Short problem.
Search the material below for the string "scene" and extract each line that has it.

Supplied material.

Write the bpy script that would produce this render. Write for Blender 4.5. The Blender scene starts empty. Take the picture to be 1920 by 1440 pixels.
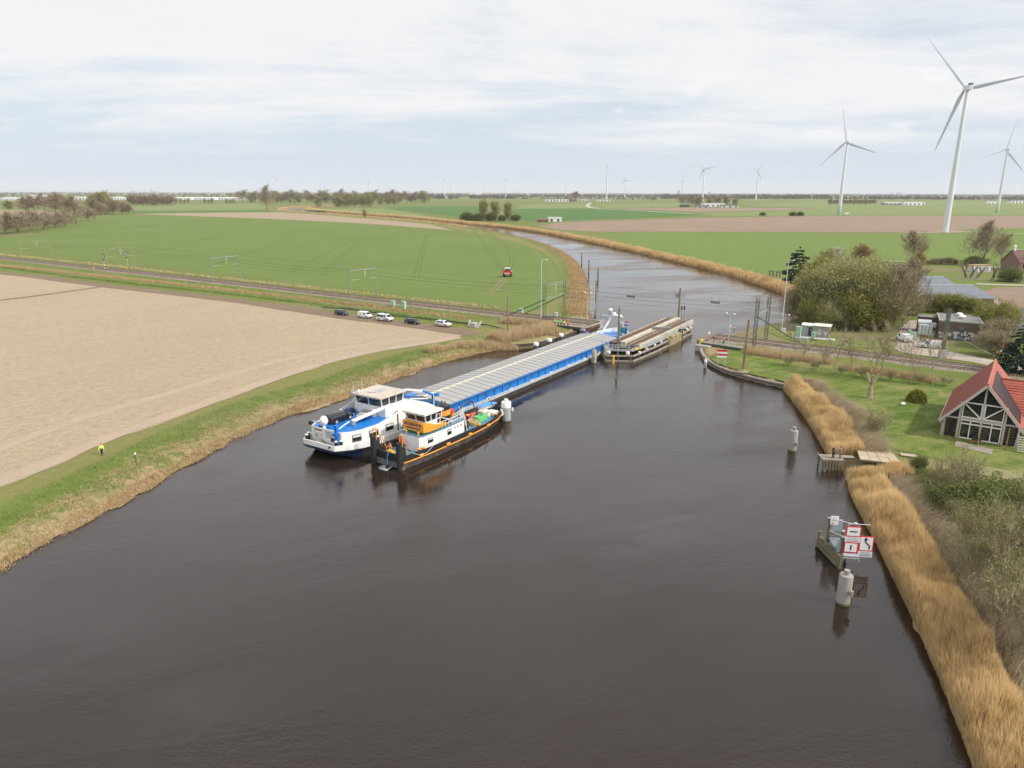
import bpy, math, random
import numpy as np
from mathutils import Vector, Matrix
R = math.radians
scene = bpy.context.scene
COL = scene.collection
random.seed(7)
rng = np.random.default_rng(7)

# ------------------------------------------------------------------ camera
F, H = 1333.0, 37.0                      # focal length in photo pixels (1920 wide), drone height above the water
TH, ROLL = math.atan(359 / F), R(0.13)
CAM = Matrix.Rotation(R(90) - TH, 3, 'X') @ Matrix.Rotation(ROLL, 3, 'Z')
cam_d = bpy.data.cameras.new('camera')
cam_d.sensor_width, cam_d.lens = 36.0, F / 1920 * 36
cam_d.clip_start, cam_d.clip_end = 0.5, 90000
cam = bpy.data.objects.new('camera', cam_d)
COL.objects.link(cam)
cam.matrix_world = Matrix.Translation((0, 0, H)) @ CAM.to_4x4()
scene.camera = cam

# ------------------------------------------------------------------ sun, sky, exposure
SUN_EL, SUN_AZ = R(43), R(112)            # azimuth clockwise from +Y (the view direction)
sd = bpy.data.lights.new('sun', 'SUN')
sd.energy, sd.angle, sd.color = 2.85, R(1.3), (1.0, 0.95, 0.87)
sun = bpy.data.objects.new('sun', sd)
COL.objects.link(sun)
sdir = Vector((math.sin(SUN_AZ) * math.cos(SUN_EL), math.cos(SUN_AZ) * math.cos(SUN_EL), math.sin(SUN_EL)))
sun.rotation_euler = sdir.to_track_quat('Z', 'Y').to_euler()
sun.location = (0, 0, 300)

world = bpy.data.worlds.new('World')
scene.world = world
world.use_nodes = True


def build_world():
    nt = world.node_tree
    nt.nodes.clear()
    N, L = nt.nodes.new, nt.links.new
    out = N('ShaderNodeOutputWorld'); bg = N('ShaderNodeBackground'); bg.inputs['Strength'].default_value = 0.1
    sky = N('ShaderNodeTexSky'); sky.sky_type = 'NISHITA'; sky.sun_disc = False
    sky.sun_elevation, sky.sun_rotation = SUN_EL, SUN_AZ
    sky.air_density, sky.dust_density, sky.ozone_density = 1.0, 1.5, 1.0
    tc = N('ShaderNodeTexCoord'); sep = N('ShaderNodeSeparateXYZ'); L(tc.outputs['Generated'], sep.inputs[0])

    def math_(op, a, b=None, clamp=False):
        m = N('ShaderNodeMath'); m.operation = op; m.use_clamp = clamp
        for i, q in enumerate((a, b)):
            if q is None: continue
            if isinstance(q, (int, float)): m.inputs[i].default_value = q
            else: L(q, m.inputs[i])
        return m.outputs[0]

    def ramp(val, a, b):
        m = N('ShaderNodeMapRange'); m.interpolation_type = 'SMOOTHSTEP'
        m.inputs['From Min'].default_value, m.inputs['From Max'].default_value = a, b
        L(val, m.inputs['Value']); return m.outputs['Result']

    def mix(f, a, b):
        m = N('ShaderNodeMix'); m.data_type = 'RGBA'
        if isinstance(f, (int, float)): m.inputs['Factor'].default_value = f
        else: L(f, m.inputs['Factor'])
        for k, q in ((6, a), (7, b)):
            if isinstance(q, tuple): m.inputs[k].default_value = (*q, 1)
            else: L(q, m.inputs[k])
        return m.outputs[2]

    def noise(vec, scale, det=6, rough=.6, dist=0.0):
        n = N('ShaderNodeTexNoise'); n.inputs['Scale'].default_value = scale
        n.inputs['Detail'].default_value, n.inputs['Roughness'].default_value = det, rough
        n.inputs['Distortion'].default_value = dist
        L(vec, n.inputs['Vector']); return n.outputs['Fac']
    z = sep.outputs['Z']
    zc = math_('MAXIMUM', z, 0.0)
    den = math_('ADD', zc, 0.10)
    comb = N('ShaderNodeCombineXYZ')
    L(math_('DIVIDE', sep.outputs['X'], den), comb.inputs[0]); L(math_('DIVIDE', sep.outputs['Y'], den), comb.inputs[1])
    plane = comb.outputs[0]
    # pale clear sky, milky towards the horizon
    milk = ramp(zc, 0.55, -0.05)
    base = mix(math_('MULTIPLY', milk, 0.93), sky.outputs['Color'], (5.4, 6.05, 7.0))
    # high veil of thin cloud, broken into streaks
    st = N('ShaderNodeMapping'); st.inputs['Scale'].default_value = (0.5, 0.8, 1); st.inputs['Rotation'].default_value = (0, 0, R(-14))
    L(plane, st.inputs['Vector'])
    n1 = noise(st.outputs[0], 0.75, 7, .62, .4)
    n2 = noise(st.outputs[0], 3.2, 6, .6, .2)
    veil = math_('ADD', math_('MULTIPLY', n1, 0.82), math_('MULTIPLY', n2, 0.18))
    hi = ramp(zc, 0.02, 0.20)
    cover = ramp(math_('ADD', veil, math_('MULTIPLY', hi, 0.22)), 0.47, 0.70)
    cover = math_('MULTIPLY', cover, ramp(zc, 0.01, 0.09))
    bri = mix(n2, (7.1, 7.1, 7.15), (7.6, 7.55, 7.5))
    # the veil is brightest high up and towards the sun behind it
    dt = N('ShaderNodeVectorMath'); dt.operation = 'DOT_PRODUCT'; L(tc.outputs['Generated'], dt.inputs[0]); dt.inputs[1].default_value = tuple(sdir)
    glow = math_('ADD', math_('ADD', 1.0, math_('MULTIPLY', math_('MULTIPLY', ramp(zc, 0.20, 0.40), ramp(zc, 0.92, 0.60)), 0.40)), math_('MULTIPLY', ramp(dt.outputs['Value'], 0.45, 1.0), 0.7))
    glow = math_('MULTIPLY', glow, math_('ADD', 1.0, math_('MULTIPLY', math_('SUBTRACT', n1, 0.5), math_('MULTIPLY', ramp(zc, 0.2, 0.4), 2.6))))
    gl = N('ShaderNodeVectorMath'); gl.operation = 'SCALE'; L(bri, gl.inputs[0]); L(glow, gl.inputs['Scale']); bri = gl.outputs[0]
    c1 = mix(math_('MULTIPLY', cover, 0.88), base, bri)
    # a few small fair-weather puffs low over the horizon
    mp = N('ShaderNodeMapping'); mp.inputs['Scale'].default_value = (9, 9, 34); mp.inputs['Location'].default_value = (3.1, 1.7, 4.4)
    L(tc.outputs['Generated'], mp.inputs['Vector'])
    n3 = noise(mp.outputs[0], 1.0, 5, .55, .1)
    band = math_('MULTIPLY', ramp(zc, 0.05, 0.09), ramp(zc, 0.165, 0.115))
    side = ramp(sep.outputs['X'], -0.02, 0.2)
    puff = math_('MULTIPLY', math_('MULTIPLY', ramp(n3, 0.55, 0.64), band), side)
    c2 = mix(math_('MULTIPLY', puff, 0.8), c1, (7.6, 7.6, 7.6))
    L(c2, bg.inputs['Color']); L(bg.outputs[0], out.inputs['Surface'])


build_world()
vs = scene.view_settings
scene.display_settings.display_device = 'sRGB'
vs.view_transform, vs.look, vs.exposure, vs.gamma = 'Standard', 'None', 0.36, 1.0
scene.cycles.max_bounces = 6
scene.cycles.volume_bounces = 0
scene.cycles.transparent_max_bounces = 8


def at(px, py, z=0.0):
    """place on the plane at height z seen at photo pixel (px, py)"""
    d = CAM @ Vector(((px - 960) / F, -(py - 720) / F, -1.0))
    t = (z - H) / d.z
    return (d.x * t, d.y * t)


# ------------------------------------------------------------------ materials
MATS = {}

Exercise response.
Write the bpy script that would produce this render. Write for Blender 4.5. The Blender scene starts empty. Take the picture to be 1920 by 1440 pixels.
scene = bpy.context.scene
COL = scene.collection
scene.camera = cam
scene.world = world
vs = scene.view_settings
scene.display_settings.display_device = 'sRGB'
scene.cycles.max_bounces = 6
scene.cycles.volume_bounces = 0
scene.cycles.transparent_max_bounces = 8